68% of respondents said they were signatories to the United Nations Code for Responsible Investment (UN PRI). 24% of those who were not signatories said they were in the process of becoming signatories, and a similar percentage said the cost was the reason they were not signatories. The majority of respondents (54%) did not measure their investment activities relative to the 17 Sustainable Development Goals. Even if they did not have specific goals in mind, most managers considered the principles of the UN Sustainable Development Goals. Goal 3: Good Health and Well-Being, Goal 13: Climate Action, and Goal 7: Affordable and Clean Energy were the top three goals specifically targeted.

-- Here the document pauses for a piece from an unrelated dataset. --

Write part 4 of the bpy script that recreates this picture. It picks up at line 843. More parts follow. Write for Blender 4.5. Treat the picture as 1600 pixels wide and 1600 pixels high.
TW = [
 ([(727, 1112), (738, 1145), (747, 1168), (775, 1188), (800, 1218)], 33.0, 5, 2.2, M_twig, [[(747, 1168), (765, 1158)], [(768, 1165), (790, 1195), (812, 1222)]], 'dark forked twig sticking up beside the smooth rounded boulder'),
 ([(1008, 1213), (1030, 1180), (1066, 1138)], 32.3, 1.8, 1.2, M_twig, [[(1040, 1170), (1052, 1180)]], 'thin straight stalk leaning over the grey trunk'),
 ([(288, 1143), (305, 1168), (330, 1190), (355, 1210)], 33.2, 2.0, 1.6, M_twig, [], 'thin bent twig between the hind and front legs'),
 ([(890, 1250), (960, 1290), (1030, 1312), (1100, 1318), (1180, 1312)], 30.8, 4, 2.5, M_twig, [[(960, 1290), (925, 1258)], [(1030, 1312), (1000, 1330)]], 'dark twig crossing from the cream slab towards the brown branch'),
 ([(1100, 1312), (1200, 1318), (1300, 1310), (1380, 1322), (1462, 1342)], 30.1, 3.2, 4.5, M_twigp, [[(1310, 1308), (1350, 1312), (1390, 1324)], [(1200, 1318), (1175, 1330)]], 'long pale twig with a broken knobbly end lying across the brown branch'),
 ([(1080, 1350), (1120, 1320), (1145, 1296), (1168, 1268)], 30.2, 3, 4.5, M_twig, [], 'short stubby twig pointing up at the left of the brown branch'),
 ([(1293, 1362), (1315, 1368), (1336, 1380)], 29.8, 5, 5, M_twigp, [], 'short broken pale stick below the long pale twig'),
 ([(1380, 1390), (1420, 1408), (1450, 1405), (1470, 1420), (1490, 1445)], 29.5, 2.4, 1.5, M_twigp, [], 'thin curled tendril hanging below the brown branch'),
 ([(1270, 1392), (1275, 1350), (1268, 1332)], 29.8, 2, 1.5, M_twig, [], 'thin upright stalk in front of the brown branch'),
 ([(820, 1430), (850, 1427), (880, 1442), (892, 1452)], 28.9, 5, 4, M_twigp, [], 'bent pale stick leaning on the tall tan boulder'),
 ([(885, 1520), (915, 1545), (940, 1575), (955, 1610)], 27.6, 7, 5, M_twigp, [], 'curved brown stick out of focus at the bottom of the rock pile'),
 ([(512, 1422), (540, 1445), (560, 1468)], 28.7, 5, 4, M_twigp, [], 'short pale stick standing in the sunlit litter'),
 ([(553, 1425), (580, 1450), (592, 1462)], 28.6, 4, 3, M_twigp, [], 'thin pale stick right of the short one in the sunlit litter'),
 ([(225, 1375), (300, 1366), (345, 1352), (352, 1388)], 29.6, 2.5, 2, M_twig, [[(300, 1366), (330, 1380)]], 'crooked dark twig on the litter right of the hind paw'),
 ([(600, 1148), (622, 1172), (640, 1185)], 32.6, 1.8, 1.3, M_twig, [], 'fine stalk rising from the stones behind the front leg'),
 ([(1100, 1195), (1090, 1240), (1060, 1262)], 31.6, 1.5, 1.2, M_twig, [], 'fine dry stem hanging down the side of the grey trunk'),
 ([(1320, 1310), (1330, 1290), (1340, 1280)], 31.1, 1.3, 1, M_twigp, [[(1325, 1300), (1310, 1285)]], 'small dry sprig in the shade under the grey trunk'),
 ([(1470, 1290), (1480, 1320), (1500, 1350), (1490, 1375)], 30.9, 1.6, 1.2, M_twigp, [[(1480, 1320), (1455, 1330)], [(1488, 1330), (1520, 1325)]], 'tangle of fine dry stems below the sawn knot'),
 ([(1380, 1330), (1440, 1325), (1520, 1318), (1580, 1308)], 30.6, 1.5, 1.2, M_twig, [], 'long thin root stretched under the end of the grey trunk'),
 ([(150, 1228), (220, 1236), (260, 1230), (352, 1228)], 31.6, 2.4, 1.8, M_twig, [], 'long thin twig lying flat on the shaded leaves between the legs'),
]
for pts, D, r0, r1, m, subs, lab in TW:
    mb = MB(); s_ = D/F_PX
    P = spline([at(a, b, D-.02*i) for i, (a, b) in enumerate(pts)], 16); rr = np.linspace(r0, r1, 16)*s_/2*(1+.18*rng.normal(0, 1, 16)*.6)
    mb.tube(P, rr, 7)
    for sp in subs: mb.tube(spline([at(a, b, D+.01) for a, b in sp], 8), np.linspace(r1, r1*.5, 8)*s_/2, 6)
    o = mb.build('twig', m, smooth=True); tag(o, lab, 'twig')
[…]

Examples of shareholder activism

Environmental perspective

Sasol and its plan to reduce carbon emissions and achieve net zero by 2050 was by far the most common example cited by managers of shareholder activism or engagement from an environmental perspective.

Social perspective

Board diversity was a common example cited by managers, as were the safety practices of mining companies. Santam and its payout of lock-down claims were also highlighted.

Governance perspective

Engagement issues centered on board composition and remuneration. A number of respondents also mentioned the Naspers/Prosus share exchange as well as managers’ involvement in the industry’s collaborative stakeholder approach.

Key points:

  • Our latest survey showed that the integration of ESG within the investment process continues to be an important consideration for managers with ownership being taken by those closest to the investment decision-making process – analysts and portfolio managers.
  • 55 out of 56 managers have ESG and proxy voting policies in place. This is an improvement from the previous survey.
  • Governance continues to be the main focal point, with environmental continuing to be most important for resource companies. Although managers do not explicitly address the social factor, the focus on governance and environmental could lead to more sustainable businesses, which has an indirect positive impact on society as a whole.